Especialista no tema, o engenheiro agrônomo Leonardo Melgarejo, membro da Campanha Permanente contra os Agrotóxicos e pela Vida, criticou as novas regras em entrevista ao Brasil de Fato. Ele considera que a metodologia que a Anvisa passa a adotar impõe riscos à saúde humana.

A Organização Mundial da Saúde (OMS) estima que, em média, 193 mil mortes registradas ao ano no planeta podem ter relação com o uso de agrotóxicos e outros produtos químicos.  

“A informação de risco agora privilegia os casos de morte. Sobrevalorizar um veneno porque ele causa morte e deixar de lado preocupações de longo prazo, como câncer, cegueira, problemas de raciocínio e no sistema nervoso central, para nós, é uma forma de enganar a sociedade. Vai minimizar o cuidado que as pessoas vão ter com venenos que não causam a morte, mas que trazem dramas que, para uma família, são tão relevantes quanto a perda de um parente”, reflete o especialista.

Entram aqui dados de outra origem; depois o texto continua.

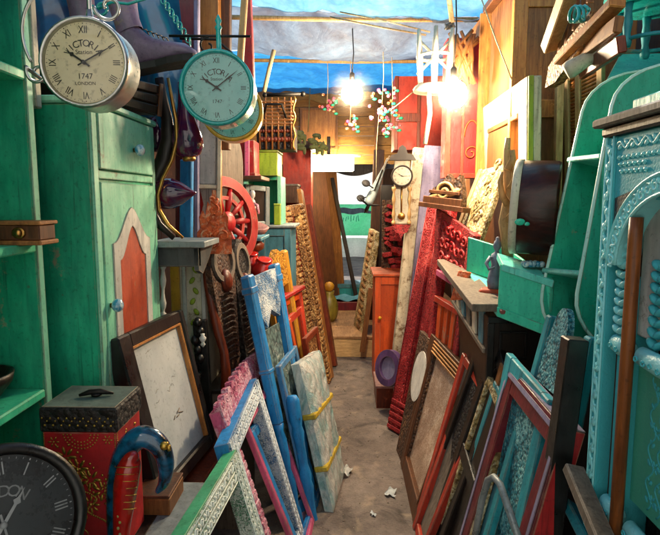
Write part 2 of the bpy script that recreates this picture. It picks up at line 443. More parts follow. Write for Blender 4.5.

A Anvisa argumenta que o novo marco regulatório é orientado por um padrão internacional, o Sistema Globalmente Harmonizado de Classificação e Rotulagem de Produtos Químicos (Globally Harmonized System of Classification and Labelling of Chemicals – GHS), adotado na União Europeia e na Ásia, por exemplo.

“Seria racional que nós tivéssemos um modelo semelhante, mas, na comunidade econômica europeia, pelo que sabemos, são proibidos vários dos produtos que são autorizados aqui. Seria de se esperar que uma reclassificação que compatibilizasse a realidade brasileira com a europeia retirasse do mercado esses produtos. No entanto, não há nenhuma sinalização nesse sentido”, pondera Melgarejo, acrescentando que mais de 30% dos venenos que circulam nacionalmente são rejeitados por esses países.